After all this is an old topic for me which makes me really wishing that Magix crew would finally tid up their host instead of going further in up grades without fixing such incredible mess.

That automation is just plain ****ty. ( I´ve said so often before, I know.)

That anorexic volume line sticking on top of the track and when you want to insert a breakpoint it ends up below -25 db and lower. You have to pull down the whole track line first if you want to insert without altering the entire track. ANd it will STILL be hard to insert without altering in the same time. What a piece of crap!

Or when you want a slanting line for continous change and while you´re at it trying to fiddle that crippled feature suddenly all the objects edges become breakpoints too and there your attempt is gone nirvana.
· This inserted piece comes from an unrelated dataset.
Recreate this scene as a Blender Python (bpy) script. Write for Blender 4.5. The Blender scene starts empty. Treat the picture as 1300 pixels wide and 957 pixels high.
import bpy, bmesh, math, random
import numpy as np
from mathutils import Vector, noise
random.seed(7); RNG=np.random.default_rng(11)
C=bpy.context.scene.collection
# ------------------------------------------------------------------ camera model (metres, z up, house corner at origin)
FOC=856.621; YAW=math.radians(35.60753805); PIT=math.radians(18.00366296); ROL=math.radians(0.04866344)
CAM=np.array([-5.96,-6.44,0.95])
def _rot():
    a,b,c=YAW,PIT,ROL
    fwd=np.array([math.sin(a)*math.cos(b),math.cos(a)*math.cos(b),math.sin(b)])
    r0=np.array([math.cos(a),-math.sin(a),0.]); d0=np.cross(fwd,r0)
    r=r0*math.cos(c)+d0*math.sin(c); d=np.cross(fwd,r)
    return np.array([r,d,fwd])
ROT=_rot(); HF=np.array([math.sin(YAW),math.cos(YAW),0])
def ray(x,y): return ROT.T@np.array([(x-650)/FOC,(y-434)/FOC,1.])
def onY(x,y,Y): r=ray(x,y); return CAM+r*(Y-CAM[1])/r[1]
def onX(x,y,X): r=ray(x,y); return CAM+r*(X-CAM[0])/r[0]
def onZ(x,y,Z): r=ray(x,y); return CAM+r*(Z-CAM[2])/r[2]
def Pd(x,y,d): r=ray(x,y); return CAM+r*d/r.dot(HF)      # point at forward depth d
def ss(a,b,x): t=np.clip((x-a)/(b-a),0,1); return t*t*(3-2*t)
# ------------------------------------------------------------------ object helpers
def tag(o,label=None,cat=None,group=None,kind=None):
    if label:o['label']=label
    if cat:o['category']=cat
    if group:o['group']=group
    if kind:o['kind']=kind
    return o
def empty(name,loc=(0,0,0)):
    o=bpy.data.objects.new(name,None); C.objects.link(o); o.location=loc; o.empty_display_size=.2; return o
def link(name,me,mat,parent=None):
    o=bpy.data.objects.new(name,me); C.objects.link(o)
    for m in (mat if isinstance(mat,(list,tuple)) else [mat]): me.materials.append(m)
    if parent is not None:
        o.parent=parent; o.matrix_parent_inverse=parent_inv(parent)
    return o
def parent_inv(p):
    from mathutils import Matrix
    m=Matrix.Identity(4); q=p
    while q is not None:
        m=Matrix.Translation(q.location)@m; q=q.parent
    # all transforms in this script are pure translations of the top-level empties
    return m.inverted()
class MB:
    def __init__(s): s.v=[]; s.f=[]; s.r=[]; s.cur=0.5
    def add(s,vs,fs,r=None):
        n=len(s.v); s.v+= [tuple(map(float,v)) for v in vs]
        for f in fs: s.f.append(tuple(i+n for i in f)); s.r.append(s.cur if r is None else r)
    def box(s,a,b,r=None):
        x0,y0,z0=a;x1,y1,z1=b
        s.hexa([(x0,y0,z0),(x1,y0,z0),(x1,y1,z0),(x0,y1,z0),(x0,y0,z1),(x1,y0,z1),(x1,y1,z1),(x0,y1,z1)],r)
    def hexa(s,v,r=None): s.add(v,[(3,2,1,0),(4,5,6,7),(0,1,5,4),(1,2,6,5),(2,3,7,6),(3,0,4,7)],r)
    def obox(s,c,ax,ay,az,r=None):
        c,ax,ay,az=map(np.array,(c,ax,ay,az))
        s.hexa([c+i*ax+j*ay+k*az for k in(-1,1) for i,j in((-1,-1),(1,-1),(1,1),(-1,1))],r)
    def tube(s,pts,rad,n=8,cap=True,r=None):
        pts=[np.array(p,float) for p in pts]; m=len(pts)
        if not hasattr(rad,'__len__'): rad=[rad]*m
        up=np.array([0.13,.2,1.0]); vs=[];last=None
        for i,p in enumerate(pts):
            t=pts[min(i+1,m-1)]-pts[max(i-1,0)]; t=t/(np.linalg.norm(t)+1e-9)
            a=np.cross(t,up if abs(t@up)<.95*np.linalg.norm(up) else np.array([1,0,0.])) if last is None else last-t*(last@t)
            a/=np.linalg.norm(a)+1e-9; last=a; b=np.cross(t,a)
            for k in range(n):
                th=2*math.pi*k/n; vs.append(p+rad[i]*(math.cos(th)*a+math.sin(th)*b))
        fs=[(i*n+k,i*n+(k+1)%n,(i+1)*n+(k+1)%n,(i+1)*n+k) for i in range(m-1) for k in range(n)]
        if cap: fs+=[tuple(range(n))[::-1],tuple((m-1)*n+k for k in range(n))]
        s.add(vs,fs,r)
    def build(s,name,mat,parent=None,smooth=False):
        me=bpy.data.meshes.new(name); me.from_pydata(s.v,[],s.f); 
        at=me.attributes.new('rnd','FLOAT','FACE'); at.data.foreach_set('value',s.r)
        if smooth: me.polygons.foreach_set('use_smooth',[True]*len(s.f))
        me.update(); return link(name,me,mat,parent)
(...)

Why can´t these guys have a look into PT or other sequencers and savvy how it´s to be done?!

If you make a search for "Samplitude" you´ll find a recent and long list that I wrote of what these guys could finally do to remove annoying points like that ( and there are still more than those that I havn´t listed ).
If they did, Samp would become such an incredible host.

But you could just as well ask a cow to drop chicken eggs with that stubborn crew they seem to have there.

Yes, you as a user can work around a lot of bugs or stupid layouts, but why not get it delivered right and spare the time?

At the end they have had enough time to realize weak points like that. And hey it´s not like it would be about a 40$ toy. This is a ( very potential ) software aimed for professional use and just billed for it exactly like that. 1000 Euros ain´t appropriate for a program yet having such imperfect characteristics in basic features.

Granted, they have achieved a couple of really great functions, but now it should be time at the latest to tidying up the mess left over, before working on some new synthesizer or whatever for the ad.